**Your goal:** Scan the data below for the string "pixels". Show every line where it turns up.

::::::::

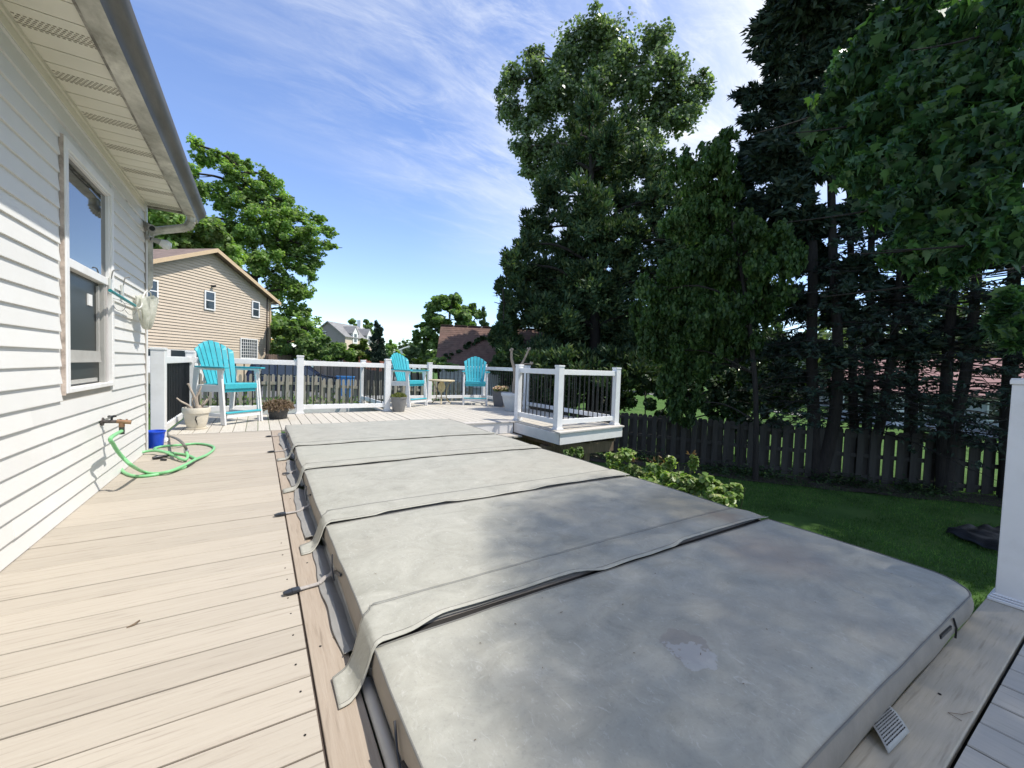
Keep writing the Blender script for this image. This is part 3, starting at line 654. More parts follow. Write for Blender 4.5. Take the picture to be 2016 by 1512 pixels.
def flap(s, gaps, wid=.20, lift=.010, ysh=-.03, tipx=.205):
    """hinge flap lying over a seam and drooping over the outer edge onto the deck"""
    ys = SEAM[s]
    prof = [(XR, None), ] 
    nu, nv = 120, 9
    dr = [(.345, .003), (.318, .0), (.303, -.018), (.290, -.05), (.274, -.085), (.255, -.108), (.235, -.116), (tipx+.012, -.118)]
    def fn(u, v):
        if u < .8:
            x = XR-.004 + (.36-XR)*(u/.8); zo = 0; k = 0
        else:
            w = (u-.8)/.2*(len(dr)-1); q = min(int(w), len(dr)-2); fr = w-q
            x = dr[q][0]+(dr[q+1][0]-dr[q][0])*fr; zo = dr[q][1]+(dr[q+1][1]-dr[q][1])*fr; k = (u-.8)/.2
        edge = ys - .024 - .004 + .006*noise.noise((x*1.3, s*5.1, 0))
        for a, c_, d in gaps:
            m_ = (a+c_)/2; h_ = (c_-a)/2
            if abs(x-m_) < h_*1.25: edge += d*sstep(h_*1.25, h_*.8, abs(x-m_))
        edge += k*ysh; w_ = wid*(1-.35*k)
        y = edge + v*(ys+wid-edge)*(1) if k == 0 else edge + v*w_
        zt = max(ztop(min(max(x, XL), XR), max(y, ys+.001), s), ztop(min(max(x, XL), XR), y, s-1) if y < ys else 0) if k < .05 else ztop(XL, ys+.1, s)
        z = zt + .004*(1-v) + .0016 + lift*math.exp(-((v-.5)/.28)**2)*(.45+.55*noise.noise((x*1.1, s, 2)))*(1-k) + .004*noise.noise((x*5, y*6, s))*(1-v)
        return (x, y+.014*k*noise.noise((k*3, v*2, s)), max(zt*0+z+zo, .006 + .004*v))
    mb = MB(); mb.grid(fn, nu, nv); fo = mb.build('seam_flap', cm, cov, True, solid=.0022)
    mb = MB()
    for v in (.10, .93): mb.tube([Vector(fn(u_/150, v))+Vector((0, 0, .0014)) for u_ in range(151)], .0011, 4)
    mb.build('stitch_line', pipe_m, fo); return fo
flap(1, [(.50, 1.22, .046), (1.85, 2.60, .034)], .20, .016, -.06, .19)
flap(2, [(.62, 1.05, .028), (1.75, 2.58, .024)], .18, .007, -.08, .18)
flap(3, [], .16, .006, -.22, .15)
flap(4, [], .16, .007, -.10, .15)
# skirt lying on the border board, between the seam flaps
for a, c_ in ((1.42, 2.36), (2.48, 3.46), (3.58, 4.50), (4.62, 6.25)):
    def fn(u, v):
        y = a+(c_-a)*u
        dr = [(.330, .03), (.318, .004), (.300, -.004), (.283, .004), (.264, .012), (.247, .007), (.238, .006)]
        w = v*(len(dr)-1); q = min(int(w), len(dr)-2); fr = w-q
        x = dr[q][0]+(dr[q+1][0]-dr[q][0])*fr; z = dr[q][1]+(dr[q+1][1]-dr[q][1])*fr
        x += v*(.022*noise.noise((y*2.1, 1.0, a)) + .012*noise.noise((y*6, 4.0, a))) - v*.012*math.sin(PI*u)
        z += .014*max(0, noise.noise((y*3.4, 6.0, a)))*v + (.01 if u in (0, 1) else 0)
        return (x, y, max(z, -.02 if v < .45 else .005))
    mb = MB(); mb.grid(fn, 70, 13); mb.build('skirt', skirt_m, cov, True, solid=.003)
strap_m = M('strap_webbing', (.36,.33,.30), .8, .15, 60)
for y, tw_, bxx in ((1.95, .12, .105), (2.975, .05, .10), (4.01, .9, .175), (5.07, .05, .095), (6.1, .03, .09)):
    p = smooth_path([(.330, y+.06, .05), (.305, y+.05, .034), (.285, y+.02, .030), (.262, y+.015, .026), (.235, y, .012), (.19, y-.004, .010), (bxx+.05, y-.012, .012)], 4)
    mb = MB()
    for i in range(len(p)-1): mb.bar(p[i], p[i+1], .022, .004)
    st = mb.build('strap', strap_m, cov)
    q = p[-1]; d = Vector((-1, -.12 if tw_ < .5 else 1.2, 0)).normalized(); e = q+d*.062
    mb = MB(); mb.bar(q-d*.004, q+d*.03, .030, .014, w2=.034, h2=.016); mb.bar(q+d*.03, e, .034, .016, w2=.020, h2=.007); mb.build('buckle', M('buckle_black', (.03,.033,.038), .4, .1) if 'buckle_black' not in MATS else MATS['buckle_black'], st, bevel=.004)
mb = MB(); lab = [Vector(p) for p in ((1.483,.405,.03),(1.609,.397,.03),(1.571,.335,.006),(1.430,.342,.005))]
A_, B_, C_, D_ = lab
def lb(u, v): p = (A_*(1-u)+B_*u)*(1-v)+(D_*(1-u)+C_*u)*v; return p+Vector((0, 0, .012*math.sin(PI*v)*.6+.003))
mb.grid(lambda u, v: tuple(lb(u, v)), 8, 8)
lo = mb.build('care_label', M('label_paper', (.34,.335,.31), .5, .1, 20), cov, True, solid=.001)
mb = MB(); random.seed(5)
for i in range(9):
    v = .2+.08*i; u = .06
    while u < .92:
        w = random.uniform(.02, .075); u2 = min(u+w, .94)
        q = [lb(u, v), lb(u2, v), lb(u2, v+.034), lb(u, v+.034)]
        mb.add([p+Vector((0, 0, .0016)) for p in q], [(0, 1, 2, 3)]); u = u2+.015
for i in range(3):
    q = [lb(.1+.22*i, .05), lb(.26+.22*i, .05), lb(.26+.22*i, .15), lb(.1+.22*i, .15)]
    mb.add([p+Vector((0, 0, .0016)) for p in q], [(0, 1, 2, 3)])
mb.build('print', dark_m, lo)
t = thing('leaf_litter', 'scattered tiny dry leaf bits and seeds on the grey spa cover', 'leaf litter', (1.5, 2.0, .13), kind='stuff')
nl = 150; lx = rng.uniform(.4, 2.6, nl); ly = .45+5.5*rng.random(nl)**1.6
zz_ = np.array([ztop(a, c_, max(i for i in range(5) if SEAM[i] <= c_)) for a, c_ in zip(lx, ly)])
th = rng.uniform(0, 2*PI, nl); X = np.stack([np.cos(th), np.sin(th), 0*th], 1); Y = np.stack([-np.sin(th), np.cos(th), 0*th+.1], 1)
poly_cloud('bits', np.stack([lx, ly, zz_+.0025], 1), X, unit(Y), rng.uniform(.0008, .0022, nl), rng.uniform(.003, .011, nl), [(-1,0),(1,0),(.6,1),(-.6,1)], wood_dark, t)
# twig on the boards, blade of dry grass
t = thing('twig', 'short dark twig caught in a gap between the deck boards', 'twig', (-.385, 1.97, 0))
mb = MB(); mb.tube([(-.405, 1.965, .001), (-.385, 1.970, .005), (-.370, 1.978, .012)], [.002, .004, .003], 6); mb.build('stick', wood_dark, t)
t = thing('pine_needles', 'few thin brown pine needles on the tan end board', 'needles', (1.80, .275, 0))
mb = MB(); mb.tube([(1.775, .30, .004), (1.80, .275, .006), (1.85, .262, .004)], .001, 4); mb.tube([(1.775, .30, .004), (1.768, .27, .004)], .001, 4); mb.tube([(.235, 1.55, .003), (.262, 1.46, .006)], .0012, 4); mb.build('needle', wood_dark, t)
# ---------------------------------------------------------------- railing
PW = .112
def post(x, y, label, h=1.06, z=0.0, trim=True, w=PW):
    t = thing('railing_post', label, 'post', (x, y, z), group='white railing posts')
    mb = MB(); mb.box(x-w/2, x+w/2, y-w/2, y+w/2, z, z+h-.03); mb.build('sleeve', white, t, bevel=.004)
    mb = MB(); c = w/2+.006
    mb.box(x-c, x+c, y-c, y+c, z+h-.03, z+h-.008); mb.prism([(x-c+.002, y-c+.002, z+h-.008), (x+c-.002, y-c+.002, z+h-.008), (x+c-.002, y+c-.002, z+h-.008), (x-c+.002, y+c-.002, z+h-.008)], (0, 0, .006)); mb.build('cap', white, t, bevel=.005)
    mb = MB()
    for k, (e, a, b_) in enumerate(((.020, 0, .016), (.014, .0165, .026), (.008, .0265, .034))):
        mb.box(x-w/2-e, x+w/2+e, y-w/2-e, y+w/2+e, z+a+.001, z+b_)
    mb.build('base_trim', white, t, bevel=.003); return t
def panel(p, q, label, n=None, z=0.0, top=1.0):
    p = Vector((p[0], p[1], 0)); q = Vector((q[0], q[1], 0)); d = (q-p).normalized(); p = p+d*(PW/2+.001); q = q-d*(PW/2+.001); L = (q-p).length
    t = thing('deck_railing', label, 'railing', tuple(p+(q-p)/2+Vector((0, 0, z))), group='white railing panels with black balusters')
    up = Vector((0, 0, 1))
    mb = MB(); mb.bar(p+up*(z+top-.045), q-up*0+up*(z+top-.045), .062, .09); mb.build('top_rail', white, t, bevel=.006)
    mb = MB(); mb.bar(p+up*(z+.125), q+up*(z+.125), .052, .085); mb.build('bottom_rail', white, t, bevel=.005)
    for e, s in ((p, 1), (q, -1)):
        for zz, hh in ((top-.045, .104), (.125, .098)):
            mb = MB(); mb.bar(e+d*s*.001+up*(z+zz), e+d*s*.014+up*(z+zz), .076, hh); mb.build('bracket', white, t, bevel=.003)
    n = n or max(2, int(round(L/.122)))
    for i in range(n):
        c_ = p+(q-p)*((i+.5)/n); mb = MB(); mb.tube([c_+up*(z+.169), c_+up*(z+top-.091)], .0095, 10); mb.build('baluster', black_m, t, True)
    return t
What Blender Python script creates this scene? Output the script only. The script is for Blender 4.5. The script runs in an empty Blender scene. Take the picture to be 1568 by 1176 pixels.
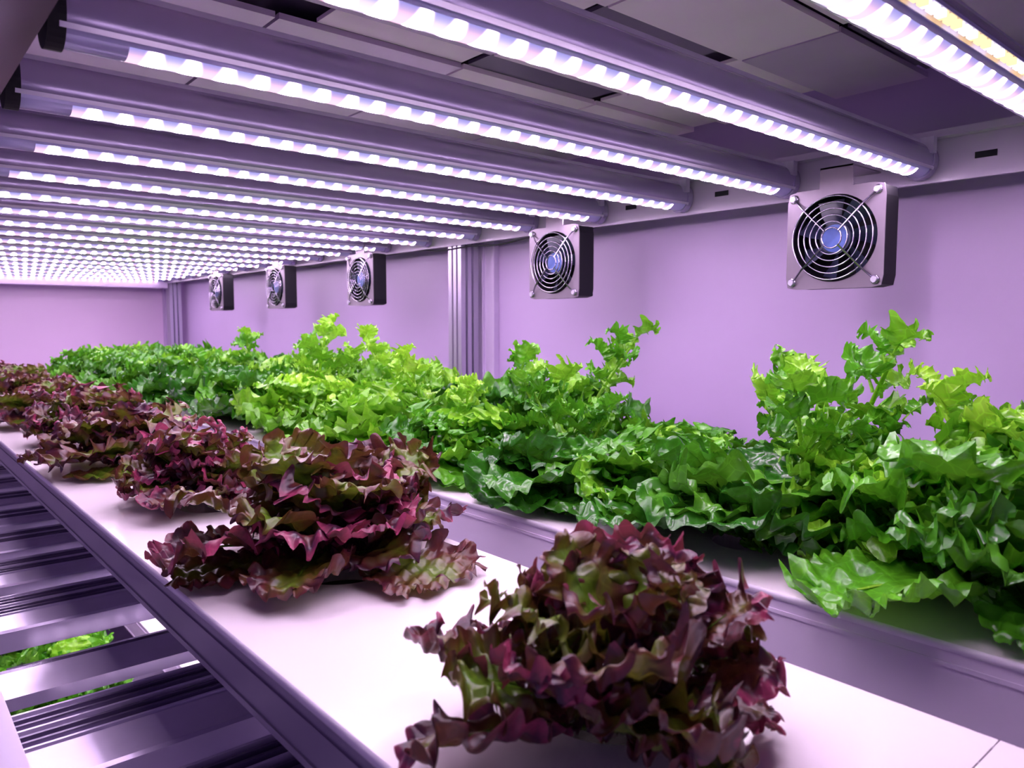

::::::::

**Reply:**
Keep writing the Blender script for this image. This is part 3, starting at line 654. More parts follow. Write for Blender 4.5. Take the picture to be 2016 by 1512 pixels.
What Blender Python script creates this scene? Output the script only. The script is for Blender 4.5. The script runs in an empty Blender scene. Take the picture to be 1568 by 1176 pixels.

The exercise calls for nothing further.